● **EXERCISE DETAILS**: Among the lines below, list those containing the string "Python".

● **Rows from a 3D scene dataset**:
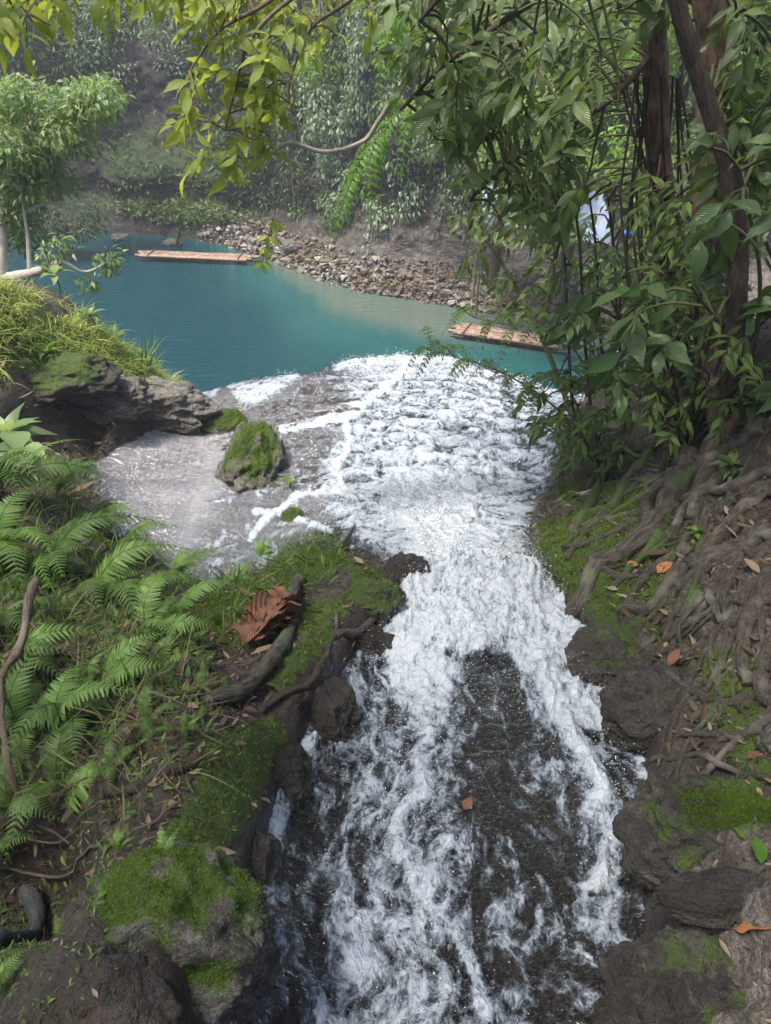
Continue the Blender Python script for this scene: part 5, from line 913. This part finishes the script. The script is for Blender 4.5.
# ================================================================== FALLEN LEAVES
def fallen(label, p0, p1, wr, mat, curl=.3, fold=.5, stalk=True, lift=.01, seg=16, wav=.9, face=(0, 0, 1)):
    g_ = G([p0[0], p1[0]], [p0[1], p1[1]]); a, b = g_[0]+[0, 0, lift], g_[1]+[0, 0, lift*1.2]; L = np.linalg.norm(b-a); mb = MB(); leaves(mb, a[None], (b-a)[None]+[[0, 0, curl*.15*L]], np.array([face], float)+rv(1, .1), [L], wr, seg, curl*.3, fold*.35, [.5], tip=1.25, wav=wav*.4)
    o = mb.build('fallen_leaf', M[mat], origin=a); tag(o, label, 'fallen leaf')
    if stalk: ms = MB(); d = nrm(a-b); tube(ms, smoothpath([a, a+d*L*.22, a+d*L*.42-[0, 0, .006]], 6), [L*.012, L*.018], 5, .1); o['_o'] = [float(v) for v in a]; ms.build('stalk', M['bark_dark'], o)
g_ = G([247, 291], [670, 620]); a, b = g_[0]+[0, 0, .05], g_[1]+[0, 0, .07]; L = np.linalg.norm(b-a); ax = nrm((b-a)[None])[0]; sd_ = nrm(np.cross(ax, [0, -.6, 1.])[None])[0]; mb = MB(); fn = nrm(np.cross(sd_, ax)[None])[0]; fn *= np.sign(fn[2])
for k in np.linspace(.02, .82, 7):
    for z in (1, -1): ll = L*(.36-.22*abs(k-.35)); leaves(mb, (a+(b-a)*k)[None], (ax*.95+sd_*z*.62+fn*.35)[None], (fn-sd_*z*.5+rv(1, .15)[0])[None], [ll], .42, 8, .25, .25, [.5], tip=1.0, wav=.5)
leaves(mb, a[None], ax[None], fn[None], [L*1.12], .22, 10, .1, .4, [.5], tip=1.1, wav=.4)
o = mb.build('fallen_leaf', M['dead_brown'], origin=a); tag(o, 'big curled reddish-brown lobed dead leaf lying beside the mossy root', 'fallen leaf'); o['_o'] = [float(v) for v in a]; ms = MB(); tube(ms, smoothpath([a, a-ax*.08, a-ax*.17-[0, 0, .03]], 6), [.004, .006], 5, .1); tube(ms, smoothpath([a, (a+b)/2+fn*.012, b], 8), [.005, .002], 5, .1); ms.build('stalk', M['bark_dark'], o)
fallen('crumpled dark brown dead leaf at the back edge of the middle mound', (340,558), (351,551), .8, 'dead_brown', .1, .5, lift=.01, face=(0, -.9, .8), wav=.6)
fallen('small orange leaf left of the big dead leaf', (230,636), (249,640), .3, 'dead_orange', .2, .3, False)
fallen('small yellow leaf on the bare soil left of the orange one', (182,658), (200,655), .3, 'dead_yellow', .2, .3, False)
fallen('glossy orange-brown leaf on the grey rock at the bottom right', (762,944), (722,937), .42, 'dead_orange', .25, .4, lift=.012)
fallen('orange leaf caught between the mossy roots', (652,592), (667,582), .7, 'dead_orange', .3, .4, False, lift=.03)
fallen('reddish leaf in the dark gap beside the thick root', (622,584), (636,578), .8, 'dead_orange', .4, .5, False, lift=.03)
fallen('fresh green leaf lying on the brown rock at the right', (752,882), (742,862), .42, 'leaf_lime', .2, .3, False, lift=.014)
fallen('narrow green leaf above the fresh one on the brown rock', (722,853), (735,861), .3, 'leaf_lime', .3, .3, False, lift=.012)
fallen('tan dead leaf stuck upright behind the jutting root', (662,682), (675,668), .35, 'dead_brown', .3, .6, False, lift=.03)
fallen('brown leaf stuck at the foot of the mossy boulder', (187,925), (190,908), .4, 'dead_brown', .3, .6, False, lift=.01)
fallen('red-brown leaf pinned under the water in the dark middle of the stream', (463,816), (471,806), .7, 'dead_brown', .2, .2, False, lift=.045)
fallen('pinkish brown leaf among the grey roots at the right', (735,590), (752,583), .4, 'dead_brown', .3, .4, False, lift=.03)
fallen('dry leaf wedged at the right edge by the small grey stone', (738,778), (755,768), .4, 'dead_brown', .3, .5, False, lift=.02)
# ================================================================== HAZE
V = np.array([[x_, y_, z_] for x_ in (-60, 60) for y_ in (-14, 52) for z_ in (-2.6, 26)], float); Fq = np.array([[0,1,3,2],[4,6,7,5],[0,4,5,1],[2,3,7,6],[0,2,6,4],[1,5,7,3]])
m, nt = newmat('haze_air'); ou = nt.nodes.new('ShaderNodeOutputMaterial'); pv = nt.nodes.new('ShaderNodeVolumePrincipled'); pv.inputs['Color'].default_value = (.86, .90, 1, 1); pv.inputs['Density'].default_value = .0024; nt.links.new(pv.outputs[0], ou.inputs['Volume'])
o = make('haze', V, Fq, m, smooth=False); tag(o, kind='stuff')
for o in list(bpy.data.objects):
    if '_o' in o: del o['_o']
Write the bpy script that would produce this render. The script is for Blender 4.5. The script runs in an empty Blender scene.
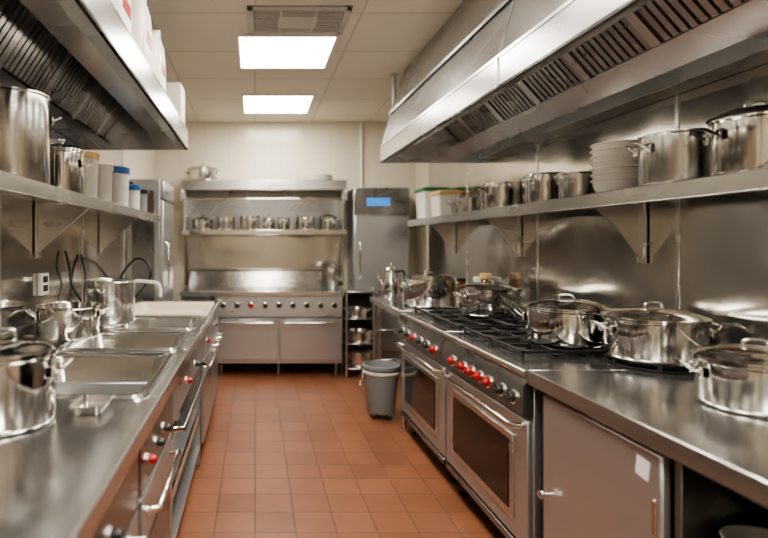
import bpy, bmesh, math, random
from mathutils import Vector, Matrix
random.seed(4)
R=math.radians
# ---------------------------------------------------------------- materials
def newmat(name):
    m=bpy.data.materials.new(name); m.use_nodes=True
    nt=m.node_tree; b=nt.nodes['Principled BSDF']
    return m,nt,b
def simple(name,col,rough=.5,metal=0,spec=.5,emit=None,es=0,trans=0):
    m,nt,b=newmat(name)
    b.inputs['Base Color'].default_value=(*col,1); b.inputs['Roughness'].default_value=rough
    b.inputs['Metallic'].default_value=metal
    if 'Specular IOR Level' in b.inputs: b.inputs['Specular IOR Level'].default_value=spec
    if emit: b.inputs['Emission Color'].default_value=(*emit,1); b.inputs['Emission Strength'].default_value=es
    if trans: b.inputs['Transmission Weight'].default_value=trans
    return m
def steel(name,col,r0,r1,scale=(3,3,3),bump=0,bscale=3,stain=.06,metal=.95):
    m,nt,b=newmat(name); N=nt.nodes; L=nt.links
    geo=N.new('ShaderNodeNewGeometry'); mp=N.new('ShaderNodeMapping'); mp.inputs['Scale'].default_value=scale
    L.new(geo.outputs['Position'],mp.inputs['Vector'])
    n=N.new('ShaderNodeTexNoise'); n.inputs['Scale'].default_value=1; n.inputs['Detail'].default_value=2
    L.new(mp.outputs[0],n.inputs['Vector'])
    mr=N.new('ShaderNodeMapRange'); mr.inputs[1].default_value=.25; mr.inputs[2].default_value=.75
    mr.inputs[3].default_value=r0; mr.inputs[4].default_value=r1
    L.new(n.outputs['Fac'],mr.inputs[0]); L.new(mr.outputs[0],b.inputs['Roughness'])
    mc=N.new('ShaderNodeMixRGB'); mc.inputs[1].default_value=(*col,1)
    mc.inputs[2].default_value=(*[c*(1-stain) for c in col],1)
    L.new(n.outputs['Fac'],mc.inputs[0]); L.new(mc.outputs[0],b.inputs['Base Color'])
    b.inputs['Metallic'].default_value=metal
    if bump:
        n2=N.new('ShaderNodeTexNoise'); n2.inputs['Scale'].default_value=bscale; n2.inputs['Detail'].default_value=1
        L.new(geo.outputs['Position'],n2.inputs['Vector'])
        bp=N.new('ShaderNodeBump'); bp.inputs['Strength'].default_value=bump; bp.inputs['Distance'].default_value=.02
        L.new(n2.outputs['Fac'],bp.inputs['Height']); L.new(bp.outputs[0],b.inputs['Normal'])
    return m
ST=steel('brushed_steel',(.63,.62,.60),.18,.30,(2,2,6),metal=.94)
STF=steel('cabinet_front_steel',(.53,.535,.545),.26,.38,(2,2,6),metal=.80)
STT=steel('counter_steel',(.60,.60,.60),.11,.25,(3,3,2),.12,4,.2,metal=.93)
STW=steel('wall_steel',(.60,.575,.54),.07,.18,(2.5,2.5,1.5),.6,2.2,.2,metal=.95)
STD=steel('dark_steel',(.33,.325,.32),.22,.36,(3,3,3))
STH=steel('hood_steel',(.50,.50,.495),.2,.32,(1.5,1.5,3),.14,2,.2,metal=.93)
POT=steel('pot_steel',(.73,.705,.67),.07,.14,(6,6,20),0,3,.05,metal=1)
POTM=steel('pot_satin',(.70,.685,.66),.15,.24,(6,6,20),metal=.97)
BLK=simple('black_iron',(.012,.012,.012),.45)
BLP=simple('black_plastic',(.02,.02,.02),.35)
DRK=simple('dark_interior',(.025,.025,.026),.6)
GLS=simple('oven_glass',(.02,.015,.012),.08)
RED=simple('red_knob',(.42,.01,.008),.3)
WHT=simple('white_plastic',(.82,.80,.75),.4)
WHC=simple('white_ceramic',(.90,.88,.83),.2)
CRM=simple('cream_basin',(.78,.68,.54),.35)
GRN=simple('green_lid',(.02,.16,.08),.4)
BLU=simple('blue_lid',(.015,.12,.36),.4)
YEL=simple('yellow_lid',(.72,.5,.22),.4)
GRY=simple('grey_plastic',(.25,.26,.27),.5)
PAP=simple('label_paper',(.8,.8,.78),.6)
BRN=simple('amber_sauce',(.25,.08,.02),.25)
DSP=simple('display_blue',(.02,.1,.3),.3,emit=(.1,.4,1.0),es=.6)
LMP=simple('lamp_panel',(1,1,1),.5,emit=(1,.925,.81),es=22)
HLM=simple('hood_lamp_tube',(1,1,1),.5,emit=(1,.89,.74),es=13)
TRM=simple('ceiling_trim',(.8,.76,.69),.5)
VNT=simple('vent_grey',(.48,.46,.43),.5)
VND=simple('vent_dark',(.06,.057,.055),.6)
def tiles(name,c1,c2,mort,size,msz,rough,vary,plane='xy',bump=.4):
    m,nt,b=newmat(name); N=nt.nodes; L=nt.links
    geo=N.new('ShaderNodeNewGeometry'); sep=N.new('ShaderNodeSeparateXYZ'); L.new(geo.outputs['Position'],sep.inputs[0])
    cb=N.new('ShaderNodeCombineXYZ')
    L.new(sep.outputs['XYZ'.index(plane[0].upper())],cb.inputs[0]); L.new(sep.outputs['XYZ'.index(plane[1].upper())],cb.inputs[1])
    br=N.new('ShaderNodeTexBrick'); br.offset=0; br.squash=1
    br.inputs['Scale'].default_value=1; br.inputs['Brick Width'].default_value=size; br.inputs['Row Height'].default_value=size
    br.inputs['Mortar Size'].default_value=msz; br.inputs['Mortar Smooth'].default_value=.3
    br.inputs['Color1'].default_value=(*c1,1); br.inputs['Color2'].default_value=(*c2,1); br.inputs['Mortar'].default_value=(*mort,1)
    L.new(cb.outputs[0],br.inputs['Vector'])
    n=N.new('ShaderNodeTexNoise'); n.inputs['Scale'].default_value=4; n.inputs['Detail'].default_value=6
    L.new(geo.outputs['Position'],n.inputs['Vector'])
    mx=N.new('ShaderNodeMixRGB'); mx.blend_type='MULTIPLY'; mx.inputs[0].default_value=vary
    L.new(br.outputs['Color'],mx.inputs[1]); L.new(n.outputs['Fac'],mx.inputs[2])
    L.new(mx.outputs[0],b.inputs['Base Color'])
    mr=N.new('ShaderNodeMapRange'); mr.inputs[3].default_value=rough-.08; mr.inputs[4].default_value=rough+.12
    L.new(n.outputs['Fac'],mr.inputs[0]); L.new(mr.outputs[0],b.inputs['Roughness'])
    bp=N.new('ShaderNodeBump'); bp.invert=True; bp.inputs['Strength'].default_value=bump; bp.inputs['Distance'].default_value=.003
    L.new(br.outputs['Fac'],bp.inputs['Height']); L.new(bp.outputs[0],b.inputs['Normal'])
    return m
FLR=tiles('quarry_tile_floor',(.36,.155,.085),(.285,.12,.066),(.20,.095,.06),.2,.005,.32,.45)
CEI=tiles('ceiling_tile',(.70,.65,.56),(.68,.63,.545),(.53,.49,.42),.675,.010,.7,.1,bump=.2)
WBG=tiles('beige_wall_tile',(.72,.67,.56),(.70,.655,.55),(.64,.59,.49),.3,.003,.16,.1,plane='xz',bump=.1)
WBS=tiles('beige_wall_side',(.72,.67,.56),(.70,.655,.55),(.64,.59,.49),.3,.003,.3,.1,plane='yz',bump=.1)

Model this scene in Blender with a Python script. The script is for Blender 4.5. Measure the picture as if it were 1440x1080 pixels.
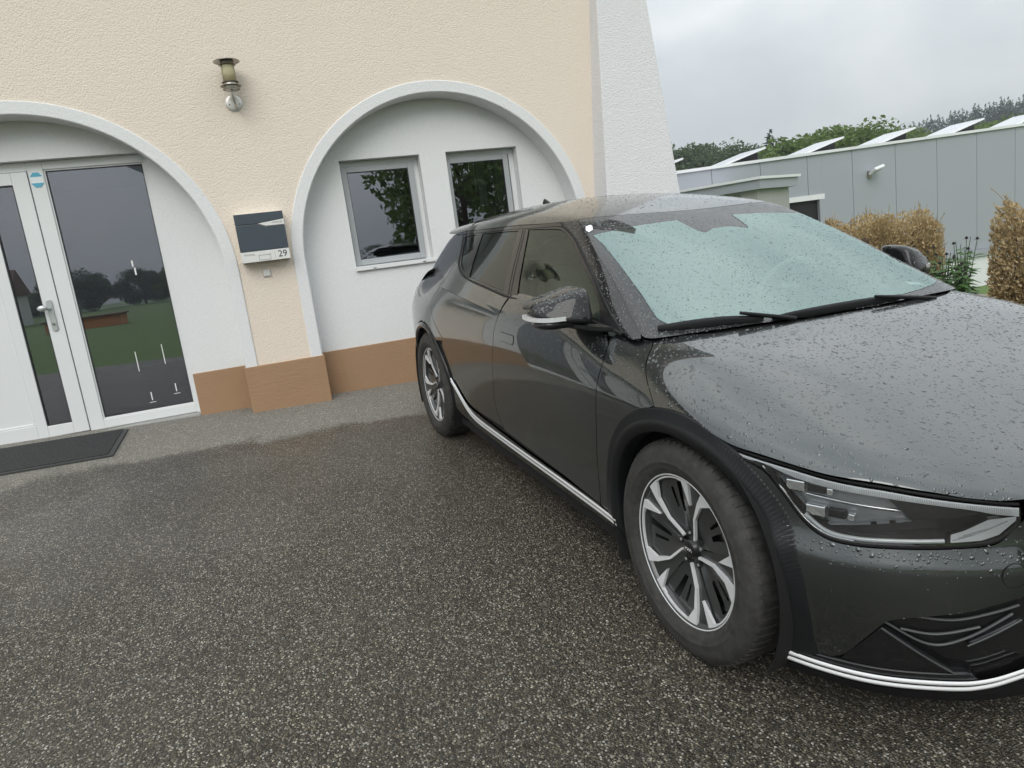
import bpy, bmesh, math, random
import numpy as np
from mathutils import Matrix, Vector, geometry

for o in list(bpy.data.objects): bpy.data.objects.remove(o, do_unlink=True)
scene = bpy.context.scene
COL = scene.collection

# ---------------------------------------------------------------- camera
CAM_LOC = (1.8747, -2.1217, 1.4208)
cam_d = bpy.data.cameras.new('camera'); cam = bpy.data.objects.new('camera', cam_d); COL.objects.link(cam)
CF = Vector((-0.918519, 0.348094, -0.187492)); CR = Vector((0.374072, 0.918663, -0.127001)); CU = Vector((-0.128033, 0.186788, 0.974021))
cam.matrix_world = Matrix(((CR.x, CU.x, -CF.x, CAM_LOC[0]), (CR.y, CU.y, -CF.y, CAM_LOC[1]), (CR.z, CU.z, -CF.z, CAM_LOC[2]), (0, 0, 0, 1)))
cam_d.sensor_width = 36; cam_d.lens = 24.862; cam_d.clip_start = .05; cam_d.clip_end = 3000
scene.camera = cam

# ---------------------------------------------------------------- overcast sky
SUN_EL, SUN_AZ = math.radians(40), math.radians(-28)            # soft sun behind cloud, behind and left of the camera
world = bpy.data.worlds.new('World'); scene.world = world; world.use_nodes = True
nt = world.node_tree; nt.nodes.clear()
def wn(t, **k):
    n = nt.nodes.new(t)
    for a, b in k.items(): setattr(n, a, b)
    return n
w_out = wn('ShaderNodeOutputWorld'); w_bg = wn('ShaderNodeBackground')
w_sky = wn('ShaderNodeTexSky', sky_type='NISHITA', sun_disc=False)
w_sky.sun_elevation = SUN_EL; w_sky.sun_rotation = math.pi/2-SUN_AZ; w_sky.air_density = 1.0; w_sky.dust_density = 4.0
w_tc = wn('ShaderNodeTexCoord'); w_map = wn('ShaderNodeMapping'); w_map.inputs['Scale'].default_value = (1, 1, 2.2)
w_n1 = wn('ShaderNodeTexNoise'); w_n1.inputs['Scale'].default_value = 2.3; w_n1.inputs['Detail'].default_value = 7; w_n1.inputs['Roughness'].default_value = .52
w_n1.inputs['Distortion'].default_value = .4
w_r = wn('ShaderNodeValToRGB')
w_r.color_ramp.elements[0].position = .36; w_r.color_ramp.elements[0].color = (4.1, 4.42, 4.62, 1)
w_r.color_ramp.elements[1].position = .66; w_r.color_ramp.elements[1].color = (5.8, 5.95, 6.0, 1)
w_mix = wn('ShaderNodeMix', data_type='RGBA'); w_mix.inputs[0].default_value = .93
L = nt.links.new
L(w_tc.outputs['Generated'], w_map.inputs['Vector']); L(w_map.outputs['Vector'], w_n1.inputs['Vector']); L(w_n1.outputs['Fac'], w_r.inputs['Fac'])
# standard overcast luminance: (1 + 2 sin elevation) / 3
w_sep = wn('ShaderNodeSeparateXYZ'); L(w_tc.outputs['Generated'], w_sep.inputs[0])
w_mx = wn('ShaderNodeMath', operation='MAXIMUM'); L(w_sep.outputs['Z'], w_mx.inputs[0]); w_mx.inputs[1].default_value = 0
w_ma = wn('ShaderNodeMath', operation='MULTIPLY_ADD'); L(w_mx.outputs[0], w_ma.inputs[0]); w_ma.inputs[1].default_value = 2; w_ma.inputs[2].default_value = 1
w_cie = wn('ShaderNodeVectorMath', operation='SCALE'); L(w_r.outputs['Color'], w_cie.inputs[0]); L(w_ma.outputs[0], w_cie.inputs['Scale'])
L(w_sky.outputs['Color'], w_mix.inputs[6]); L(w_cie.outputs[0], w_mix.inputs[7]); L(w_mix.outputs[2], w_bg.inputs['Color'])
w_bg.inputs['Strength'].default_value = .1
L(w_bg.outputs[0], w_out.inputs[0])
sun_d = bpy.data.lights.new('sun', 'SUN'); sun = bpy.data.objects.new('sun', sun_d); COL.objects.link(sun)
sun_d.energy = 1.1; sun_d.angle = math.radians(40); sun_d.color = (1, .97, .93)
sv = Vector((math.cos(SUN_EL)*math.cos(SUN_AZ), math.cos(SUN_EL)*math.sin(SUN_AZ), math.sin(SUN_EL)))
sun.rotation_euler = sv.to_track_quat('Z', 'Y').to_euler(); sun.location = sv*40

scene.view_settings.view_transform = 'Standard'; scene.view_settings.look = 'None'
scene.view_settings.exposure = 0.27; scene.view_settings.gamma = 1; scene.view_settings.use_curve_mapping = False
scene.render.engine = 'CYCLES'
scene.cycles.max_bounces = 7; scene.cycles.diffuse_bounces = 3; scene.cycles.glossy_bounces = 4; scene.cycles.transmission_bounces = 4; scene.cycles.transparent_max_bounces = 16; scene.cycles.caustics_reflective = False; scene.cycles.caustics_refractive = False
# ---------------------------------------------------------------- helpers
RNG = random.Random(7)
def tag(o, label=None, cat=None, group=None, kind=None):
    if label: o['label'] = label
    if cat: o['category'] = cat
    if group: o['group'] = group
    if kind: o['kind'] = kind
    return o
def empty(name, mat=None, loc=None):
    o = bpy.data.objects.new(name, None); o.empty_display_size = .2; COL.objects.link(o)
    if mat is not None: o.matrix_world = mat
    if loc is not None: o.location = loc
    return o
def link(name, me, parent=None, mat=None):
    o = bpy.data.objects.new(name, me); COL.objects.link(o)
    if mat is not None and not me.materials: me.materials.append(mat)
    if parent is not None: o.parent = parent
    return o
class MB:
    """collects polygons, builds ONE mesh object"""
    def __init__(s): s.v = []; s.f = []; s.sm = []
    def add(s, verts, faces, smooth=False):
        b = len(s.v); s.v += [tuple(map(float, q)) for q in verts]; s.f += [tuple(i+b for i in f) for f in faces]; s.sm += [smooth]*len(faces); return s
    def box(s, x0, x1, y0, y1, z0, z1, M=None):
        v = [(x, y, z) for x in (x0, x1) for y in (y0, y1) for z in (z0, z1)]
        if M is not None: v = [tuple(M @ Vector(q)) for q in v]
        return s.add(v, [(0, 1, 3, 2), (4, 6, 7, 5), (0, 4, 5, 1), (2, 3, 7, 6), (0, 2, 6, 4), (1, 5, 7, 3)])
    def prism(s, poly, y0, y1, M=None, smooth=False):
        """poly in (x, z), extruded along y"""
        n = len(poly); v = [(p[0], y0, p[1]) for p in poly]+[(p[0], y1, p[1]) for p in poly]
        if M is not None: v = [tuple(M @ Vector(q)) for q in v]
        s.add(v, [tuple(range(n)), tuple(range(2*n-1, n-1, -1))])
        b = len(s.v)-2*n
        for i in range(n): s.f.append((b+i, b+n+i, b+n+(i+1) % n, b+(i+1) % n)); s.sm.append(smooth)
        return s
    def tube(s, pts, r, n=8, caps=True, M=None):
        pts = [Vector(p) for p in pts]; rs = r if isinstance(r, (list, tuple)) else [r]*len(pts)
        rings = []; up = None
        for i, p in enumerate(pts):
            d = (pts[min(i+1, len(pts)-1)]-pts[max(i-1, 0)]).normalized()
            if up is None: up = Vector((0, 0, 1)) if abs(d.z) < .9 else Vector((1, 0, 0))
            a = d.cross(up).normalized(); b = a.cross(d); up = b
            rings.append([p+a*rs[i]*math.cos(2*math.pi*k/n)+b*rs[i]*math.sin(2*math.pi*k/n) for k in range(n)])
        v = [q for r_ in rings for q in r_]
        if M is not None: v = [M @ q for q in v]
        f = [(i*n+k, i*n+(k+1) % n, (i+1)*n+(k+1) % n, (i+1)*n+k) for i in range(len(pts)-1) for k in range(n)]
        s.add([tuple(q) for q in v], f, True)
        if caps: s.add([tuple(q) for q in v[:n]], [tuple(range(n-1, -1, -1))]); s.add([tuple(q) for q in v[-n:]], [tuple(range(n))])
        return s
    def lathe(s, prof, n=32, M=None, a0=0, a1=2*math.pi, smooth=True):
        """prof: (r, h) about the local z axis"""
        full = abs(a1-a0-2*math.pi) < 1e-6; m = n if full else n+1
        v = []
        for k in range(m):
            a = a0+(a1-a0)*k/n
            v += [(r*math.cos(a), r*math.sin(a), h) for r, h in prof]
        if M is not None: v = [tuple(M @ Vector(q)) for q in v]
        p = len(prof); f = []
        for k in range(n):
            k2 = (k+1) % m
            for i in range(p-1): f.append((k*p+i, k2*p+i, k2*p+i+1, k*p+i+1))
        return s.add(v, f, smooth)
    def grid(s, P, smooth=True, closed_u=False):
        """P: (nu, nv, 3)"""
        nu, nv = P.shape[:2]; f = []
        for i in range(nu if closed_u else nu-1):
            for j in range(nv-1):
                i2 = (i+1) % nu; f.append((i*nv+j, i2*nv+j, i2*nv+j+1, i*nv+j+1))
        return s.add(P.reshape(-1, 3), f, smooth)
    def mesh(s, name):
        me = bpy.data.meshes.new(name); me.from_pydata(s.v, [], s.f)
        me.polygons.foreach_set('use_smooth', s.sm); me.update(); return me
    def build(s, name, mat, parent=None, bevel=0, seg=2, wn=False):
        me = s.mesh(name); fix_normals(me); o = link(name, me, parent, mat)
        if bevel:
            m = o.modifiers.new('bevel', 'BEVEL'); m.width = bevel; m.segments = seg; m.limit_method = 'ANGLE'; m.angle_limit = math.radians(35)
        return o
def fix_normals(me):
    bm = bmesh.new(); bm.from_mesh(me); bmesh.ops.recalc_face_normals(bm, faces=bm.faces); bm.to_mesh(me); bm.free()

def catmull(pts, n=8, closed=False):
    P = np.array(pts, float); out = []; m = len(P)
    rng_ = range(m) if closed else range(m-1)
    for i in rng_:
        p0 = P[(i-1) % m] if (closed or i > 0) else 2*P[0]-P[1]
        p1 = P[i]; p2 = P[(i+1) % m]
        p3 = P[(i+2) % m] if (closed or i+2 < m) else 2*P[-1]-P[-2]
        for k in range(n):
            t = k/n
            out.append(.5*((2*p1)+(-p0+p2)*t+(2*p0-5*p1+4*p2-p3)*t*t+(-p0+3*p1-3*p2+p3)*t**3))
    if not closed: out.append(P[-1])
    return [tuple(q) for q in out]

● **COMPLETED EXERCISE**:
Continue the Blender Python script for this scene: part 5, from line 913. This part finishes the script. The script is for Blender 4.5.
Model this scene in Blender with a Python script. The script is for Blender 4.5. Measure the picture as if it were 1440x1080 pixels.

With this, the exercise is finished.